Your argument now lies on the men and women that, seemingly, are reasonable. They live normal, happy lives, and then, without following a crowd, leader, or any other motivation than the scripture or words of their basic and fundamental belief system, feel themselves compelled to commit violence in it's name.

These are very few people. The fact is, they must be good people. Your argument relies on it. They must be good in every way, and corrupted to their path of violence based solely on the words written in their faith. Their crimes must not be of hate, greed, or any other of the more traditional emotions.

It is this hard to define, hard to picture group which the burden is yours to give a definition and face. It is not a simple act. It is quite hard. And so, the counterpoint you so quickly dismissed is actually quite difficult to disprove.

It is however possible, through the use of this one group. However this does not lend to the great and dramatic imagery you raised in your post, and it does not help, particularly, to demonize religion so much as cast a depressing shadow over the human psyche.

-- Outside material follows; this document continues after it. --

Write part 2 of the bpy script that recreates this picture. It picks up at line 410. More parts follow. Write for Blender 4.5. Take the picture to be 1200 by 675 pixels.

In your endeavor to fight religious dogmatism and its general lack of self-doubt in a wide selection of religious followers, I hope you the best of luck and a few words of advice; religion is not what you seek to attack, it is not the ethics you should blame, but rather the human reluctance towards ideas opposite of their own. You yourself, and many of the people posting replies, begged the question in your arguments, never really choosing to walk in the other man's shoes. People are people wherever you go. Understand the people, and more importantly understand yourself, and the your arguments might mean more.